-- begin THE INPUT --

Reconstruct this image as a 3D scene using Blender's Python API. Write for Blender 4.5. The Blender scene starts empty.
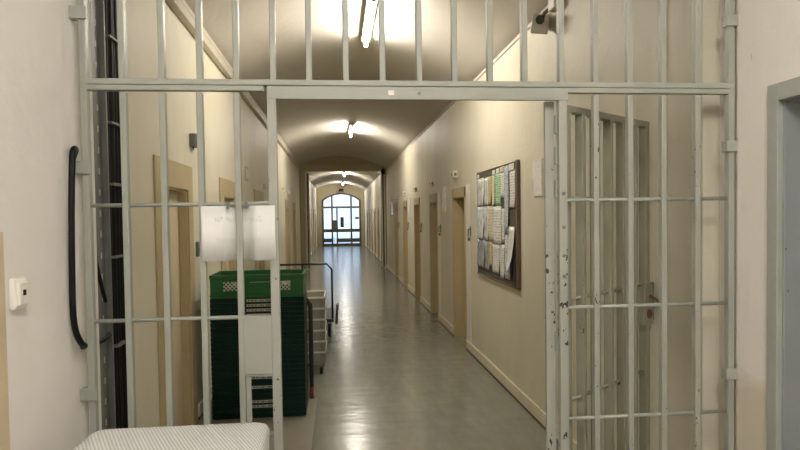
import bpy, bmesh, math, random
from mathutils import Vector, Matrix
random.seed(7)
S = bpy.context.scene
COL = S.collection
PI = math.pi

# ------------------------------------------------------------------ materials
def nodes(name):
    m = bpy.data.materials.new(name); m.use_nodes = True
    nt = m.node_tree
    return m, nt, nt.nodes['Principled BSDF']

def ramp(nt, fac, stops):
    r = nt.nodes.new('ShaderNodeValToRGB')
    els = r.color_ramp.elements
    els[0].position, els[0].color = stops[0][0], (*stops[0][1], 1)
    els[1].position, els[1].color = stops[-1][0], (*stops[-1][1], 1)
    for p, c in stops[1:-1]:
        e = els.new(p); e.color = (*c, 1)
    nt.links.new(fac, r.inputs[0]); return r

def noise(nt, scale, detail=3, vec=None, rough=.55):
    n = nt.nodes.new('ShaderNodeTexNoise')
    n.inputs['Scale'].default_value = scale; n.inputs['Detail'].default_value = detail
    n.inputs['Roughness'].default_value = rough
    if vec is not None: nt.links.new(vec, n.inputs['Vector'])
    return n

def pos(nt, scale=(1, 1, 1)):
    g = nt.nodes.new('ShaderNodeNewGeometry')
    mp = nt.nodes.new('ShaderNodeMapping'); mp.inputs['Scale'].default_value = scale
    nt.links.new(g.outputs['Position'], mp.inputs['Vector']); return mp.outputs[0]

def bump(nt, b, height, strength, dist=.01):
    bp = nt.nodes.new('ShaderNodeBump'); bp.inputs['Strength'].default_value = strength
    bp.inputs['Distance'].default_value = dist
    nt.links.new(height, bp.inputs['Height']); nt.links.new(bp.outputs[0], b.inputs['Normal'])

def mix(nt, fac, a, b):
    mx = nt.nodes.new('ShaderNodeMix'); mx.data_type = 'RGBA'
    nt.links.new(fac, mx.inputs['Factor'])
    for sock, v in ((mx.inputs[6], a), (mx.inputs[7], b)):
        if isinstance(v, tuple): sock.default_value = (*v, 1)
        else: nt.links.new(v, sock)
    return mx.outputs[2]

def plain(name, col, rough=.5, metal=0, var=.08, scale=8, bmp=0, bscale=60, coat=0):
    m, nt, b = nodes(name)
    n = noise(nt, scale, 4, pos(nt))
    r = ramp(nt, n.outputs['Fac'], [(.3, tuple(c*(1-var) for c in col)), (.7, tuple(min(1, c*(1+var)) for c in col))])
    nt.links.new(r.outputs[0], b.inputs['Base Color'])
    b.inputs['Roughness'].default_value = rough; b.inputs['Metallic'].default_value = metal
    b.inputs['Coat Weight'].default_value = coat
    if bmp:
        n2 = noise(nt, bscale, 3, pos(nt)); bump(nt, b, n2.outputs['Fac'], bmp)
    return m

def painted_metal(name, col, chip=.70, rough=.38):
    """enamel on steel with small dark chips where the paint has been knocked off"""
    m, nt, b = nodes(name)
    n = noise(nt, 5, 3, pos(nt))
    base = ramp(nt, n.outputs['Fac'], [(.3, tuple(c*.93 for c in col)), (.7, tuple(c*1.05 for c in col))])
    c1 = noise(nt, 55, 2, pos(nt, (1, 1, .6)), .6)
    c2 = noise(nt, 3.2, 2, pos(nt))
    ad = nt.nodes.new('ShaderNodeMath'); ad.operation = 'MULTIPLY_ADD'
    nt.links.new(c2.outputs['Fac'], ad.inputs[0]); ad.inputs[1].default_value = .45
    nt.links.new(c1.outputs['Fac'], ad.inputs[2])
    mk = ramp(nt, ad.outputs[0], [(chip+.21, (0, 0, 0)), (chip+.225, (1, 1, 1))])
    c = mix(nt, mk.outputs[0], base.outputs[0], (.035, .026, .02))
    nt.links.new(c, b.inputs['Base Color'])
    b.inputs['Roughness'].default_value = rough
    n3 = noise(nt, 40, 2, pos(nt)); bump(nt, b, n3.outputs['Fac'], .12, .004)
    return m

def plaster(name, col, low=None, low_z=1.05, stain=.06, rough=.75):
    """wall paint over plaster; low = colour of the scuffed lower wall"""
    m, nt, b = nodes(name)
    n = noise(nt, 1.6, 5, pos(nt, (1, 1, .6)), .6)
    r = ramp(nt, n.outputs['Fac'], [(.3, tuple(c*(1-stain) for c in col)), (.7, tuple(min(1, c*(1+stain)) for c in col))])
    out = r.outputs[0]
    if low:
        sep = nt.nodes.new('ShaderNodeSeparateXYZ'); nt.links.new(pos(nt), sep.inputs[0])
        nz = noise(nt, 2.2, 4, pos(nt))
        a = nt.nodes.new('ShaderNodeMath'); a.operation = 'MULTIPLY_ADD'
        nt.links.new(nz.outputs['Fac'], a.inputs[0]); a.inputs[1].default_value = .55
        nt.links.new(sep.outputs[2], a.inputs[2])
        rr = ramp(nt, a.outputs[0], [(0, (1, 1, 1)), (1, (0, 0, 0))])
        mr = nt.nodes.new('ShaderNodeMapRange')
        nt.links.new(a.outputs[0], mr.inputs['Value'])
        mr.inputs['From Min'].default_value = low_z+.18; mr.inputs['From Max'].default_value = low_z+.26
        mr.inputs['To Min'].default_value = 1; mr.inputs['To Max'].default_value = 0
        nt.nodes.remove(rr)
        out = mix(nt, mr.outputs[0], out, low)
    nm = noise(nt, 28, 2, pos(nt, (1, 1, .35)), .6)
    mk = ramp(nt, nm.outputs['Fac'], [(.76, (0, 0, 0)), (.80, (1, 1, 1))])
    out = mix(nt, mk.outputs[0], out, tuple(c*.72 for c in col))
    nt.links.new(out, b.inputs['Base Color'])
    b.inputs['Roughness'].default_value = rough
    nb = noise(nt, 14, 5, pos(nt)); bump(nt, b, nb.outputs['Fac'], .18, .02)
    return m

def dull(m, s):
    m.node_tree.nodes['Principled BSDF'].inputs['Specular IOR Level'].default_value = s; return m

def emit(name, col, s):
    m = bpy.data.materials.new(name); m.use_nodes = True
    nt = m.node_tree; nt.nodes.clear()
    e = nt.nodes.new('ShaderNodeEmission'); o = nt.nodes.new('ShaderNodeOutputMaterial')
    e.inputs[0].default_value = (*col, 1); e.inputs[1].default_value = s
    nt.links.new(e.outputs[0], o.inputs[0]); return m

M = {}
M['wall'] = plaster('wall_paint_cream', (.65, .605, .485), rough=.5)
M['wall_near'] = plaster('wall_paint_white', (.78, .74, .69), low=(.66, .59, .48), low_z=1.0, stain=.035)
M['wall_near_left'] = plaster('wall_paint_white_left', (.78, .74, .69), low=(.72, .66, .58), low_z=.55, stain=.045)
M['ceiling'] = plaster('ceiling_paint', (.57, .53, .46), stain=.03)
M['base'] = plain('plinth_paint', (.70, .62, .47), .4)
M['gate'] = painted_metal('gate_enamel', (.335, .345, .30), .79)
M['gate_worn'] = painted_metal('gate_enamel_worn', (.35, .355, .31), .735)
M['leaf'] = painted_metal('leaf_enamel', (.29, .285, .215), .77)
M['frame'] = plain('door_frame_ochre', (.47, .38, .22), .5, var=.05)
M['door'] = plain('door_leaf_cream', (.62, .53, .37), .45, var=.04)
M['greydoor'] = painted_metal('grey_door_enamel', (.265, .28, .285), .74)
M['greyframe'] = painted_metal('grey_frame_enamel', (.36, .37, .335), .79)
M['white'] = plain('white_plastic', (.78, .75, .68), .35, var=.03)
M['gloss'] = plain('clear_glossy_sleeve', (.72, .72, .70), .12, var=.12, scale=40)
M['black'] = plain('black_rubber', (.006, .006, .006), .5)
M['blackmetal'] = plain('black_tube_enamel', (.018, .016, .016), .35)
M['darkvoid'] = plain('dark_niche', (.02, .02, .02), .8)
M['steel'] = plain('galvanised_steel', (.17, .178, .168), .5, .2, var=.1, scale=20)
M['slot'] = plain('slot_edge', (.55, .55, .51), .5, .2)
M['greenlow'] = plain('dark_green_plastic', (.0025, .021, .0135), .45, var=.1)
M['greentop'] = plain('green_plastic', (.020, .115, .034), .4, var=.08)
M['paper'] = plain('paper_white', (.80, .79, .77), .6, var=.03)
M['rust'] = plain('rusty_steel', (.16, .07, .035), .8, var=.4, scale=60)
M['red'] = plain('red_cap', (.13, .02, .02), .5)
M['greycrate'] = plain('grey_plastic', (.27, .26, .22), .5)
M['greycrate_hi'] = plain('grey_plastic_lip', (.62, .60, .54), .4)
M['brown'] = plain('board_frame_brown', (.14, .095, .06), .45)
M['darkboard'] = plain('board_felt', (.085, .075, .055), .9)
M['windowframe'] = plain('window_frame_grey', (.085, .078, .058), .5)
M['duct'] = plain('duct_paint', (.52, .47, .38), .35)
M['lampbody'] = plain('lamp_housing', (.30, .28, .23), .5)
M['tube'] = emit('fluorescent_tube', (1, .93, .82), 100)
M['tube_near'] = emit('fluorescent_tube_near', (1, .99, .965), 205)
M['strip'] = plain('tan_floor_strip', (.27, .25, .20), .35, var=.06, scale=5)

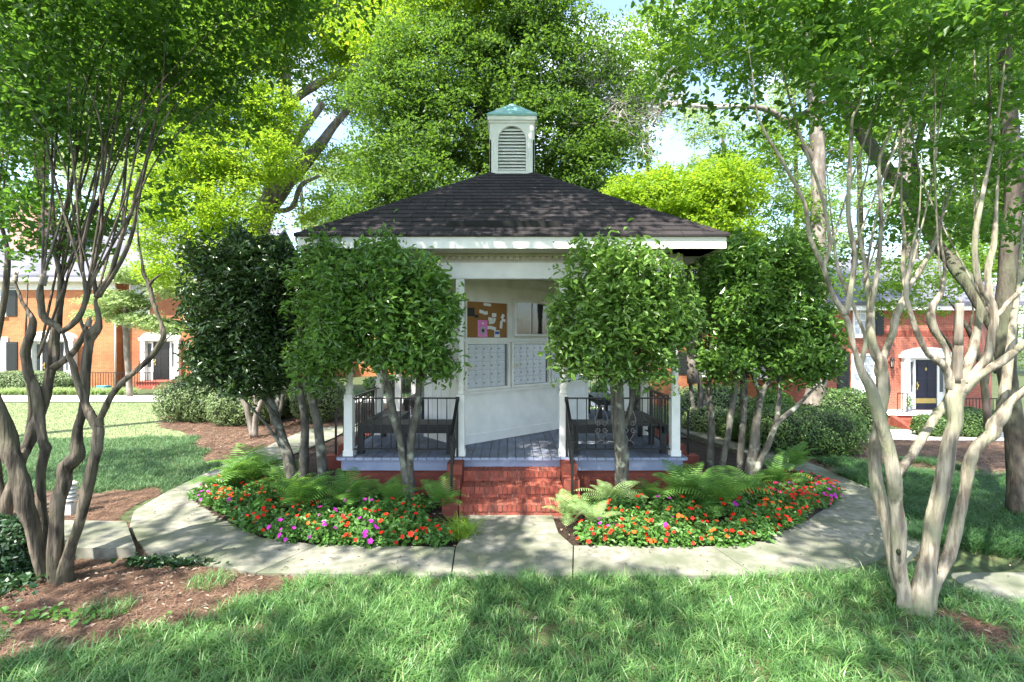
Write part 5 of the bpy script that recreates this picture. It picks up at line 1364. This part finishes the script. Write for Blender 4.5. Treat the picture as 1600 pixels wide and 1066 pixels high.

-- end THE INPUT --

_WHAT IS REQUIRED_
Reproduce each line from the records that contains the word "Blender".

_FINAL RESULT_
Reconstruct this image as a 3D scene using Blender's Python API. Write for Blender 4.5. The Blender scene starts empty.
Write part 5 of the bpy script that recreates this picture. It picks up at line 1364. This part finishes the script. Write for Blender 4.5. Treat the picture as 1600 pixels wide and 1066 pixels high.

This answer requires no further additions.